Benjamin Stora (La Gangrène et l’oubli, 1991) qualifie ces événements de « tournant décisif » vers la guerre d’indépendance, tandis qu’Yves Courrière (La Guerre d’Algérie, 1968-1971) détaille l’ampleur de la répression, orchestrée pour écraser le mouvement nationaliste naissant.

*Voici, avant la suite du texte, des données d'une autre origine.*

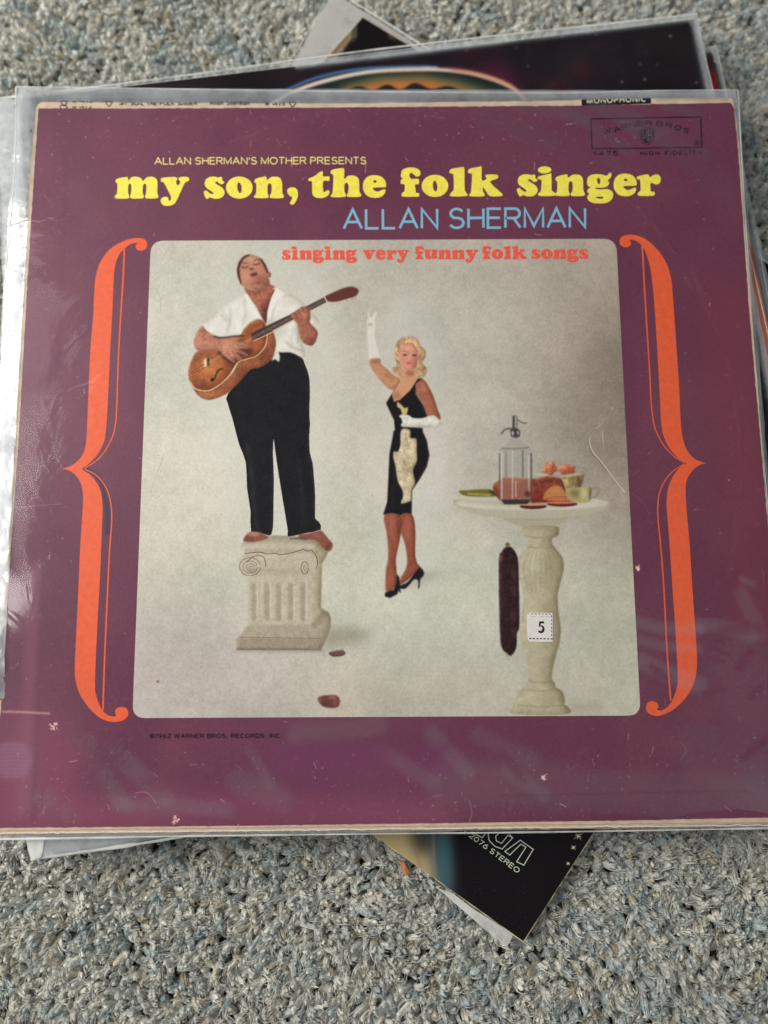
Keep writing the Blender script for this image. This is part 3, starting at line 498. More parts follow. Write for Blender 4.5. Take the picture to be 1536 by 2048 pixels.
pc.vol(hd, 5, 5, 0, .6, (.5, .4, .36), .3, .05, 3); pc.vol(nk, 4, 4, 0, .5, (.5, .4, .36), .1, .2, 3)
pc.fill(T1([(492, 320), (466, 250), (460, 200), (476, 140), (515, 92), (565, 76), (560, 88), (522, 108), (494, 150), (482, 200), (488, 260), (500, 318)]), (58, 44, 36), .95, .9); pc.fill(T1([(640, 104), (668, 120), (700, 175), (716, 222), (704, 232), (684, 180), (655, 130)]), (62, 46, 38), .95, .9)
pc.line(T1([(496, 178), (524, 186), (552, 176)]), 2.0, (70, 44, 36), .9, .6); pc.line(T1([(592, 156), (620, 160), (650, 146)]), 2.0, (70, 44, 36), .9, .6); pc.line(T1([(494, 150), (522, 146), (552, 150)]), 1.6, (74, 50, 40), .8, .6); pc.line(T1([(592, 130), (620, 120), (650, 122)]), 1.6, (74, 50, 40), .8, .6)
pc.fill(T1(ell(580, 196, 18, 10)), (98, 56, 48), .8, 1.2); pc.fill(T1(ell(598, 240, 32, 14, -.2)), (86, 42, 40), .9, 1.2); pc.line(T1([(575, 262), (600, 264), (625, 250)]), 1.6, (160, 96, 80), .8, .6)
pc.fill(T1(S([(740, 935), (785, 855), (806, 895), (800, 945), (770, 925)])), (226, 222, 210), .95, .8)
# guitar
gs = pc.fill(T1(S([(72, 1080), (110, 1160), (230, 1180), (330, 1125), (430, 1030), (480, 940), (560, 915), (640, 880), (700, 800), (705, 720), (745, 690), (775, 780), (768, 850), (735, 930), (650, 990), (570, 1010), (480, 1110), (380, 1200), (245, 1252), (160, 1225), (95, 1145)])), (150, 86, 56)); blob(250, 1215, 120, 26, (188, 122, 80), .7, 5, T1, gs); blob(690, 900, 60, 60, (116, 62, 42), .6, 5, T1, gs); blob(500, 1040, 50, 60, (110, 60, 42), .5, 5, T1, gs)
gt = pc.fill(T1(S([(150, 855), (98, 930), (70, 1020), (78, 1095), (125, 1158), (230, 1176), (330, 1120), (400, 1050), (465, 950), (540, 922), (620, 895), (685, 820), (704, 735), (694, 650), (650, 603), (580, 622), (520, 680), (480, 740), (400, 790), (300, 840)])), (150, 84, 50))
blob(230, 1000, 110, 80, (196, 124, 66), .8, 10, T1, gt); blob(600, 800, 60, 70, (170, 88, 56), .6, 6, T1, gt); blob(110, 920, 30, 60, (90, 50, 34), .6, 6, T1, gt); blob(420, 940, 60, 60, (92, 48, 34), .6, 6, T1, gt); blob(180, 1140, 80, 24, (96, 52, 36), .5, 5, T1, gt)
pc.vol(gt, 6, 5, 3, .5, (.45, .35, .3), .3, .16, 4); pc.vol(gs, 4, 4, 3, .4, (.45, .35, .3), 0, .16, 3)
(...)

Pendant la guerre d’indépendance, l’armée française intensifie ses opérations contre le FLN et les civils suspectés de le soutenir. Les « ratissages » dans les zones rurales, comme en Kabylie ou dans les Aurès, impliquent exécutions, tortures et bombardements au napalm. Le 20 août 1955, à El Halia et dans le Constantinois, une révolte du FLN entraîne une riposte disproportionnée : environ 12 000 morts algériens, selon certaines estimations. Sur l’ensemble du conflit, les pertes algériennes (civils et combattants) atteignent 300 000 morts, selon Raphaëlle Branche (La Torture et l’armée, 2001), bien que le chiffre officiel algérien de 1,5 million reste débattu.
La bataille d’Alger (1957) voit aussi des violences ciblées : disparitions, exécutions sommaires et tortures massives, documentées par Branche, marquent la répression urbaine. Ces pratiques visent à maintenir l’Algérie française à tout prix.
Le massacre d’Oradour-sur-Glane et les massacres en Algérie partagent une brutalité dirigée contre des civils, mais diffèrent par leur temporalité et leur portée. Oradour est un cri dans l’histoire, figé dans un instant tragique ; les violences en Algérie, de 1830 à 1962, forment une litanie de destructions, reflet d’une oppression coloniale prolongée. Les travaux de Farmer et Einaudi éclairent l’horreur d’Oradour, tandis que Stora, Branche, Meynier et Le Cour Grandmaison révèlent l’ampleur d’une violence structurelle en Algérie, dont les échos résonnent encore.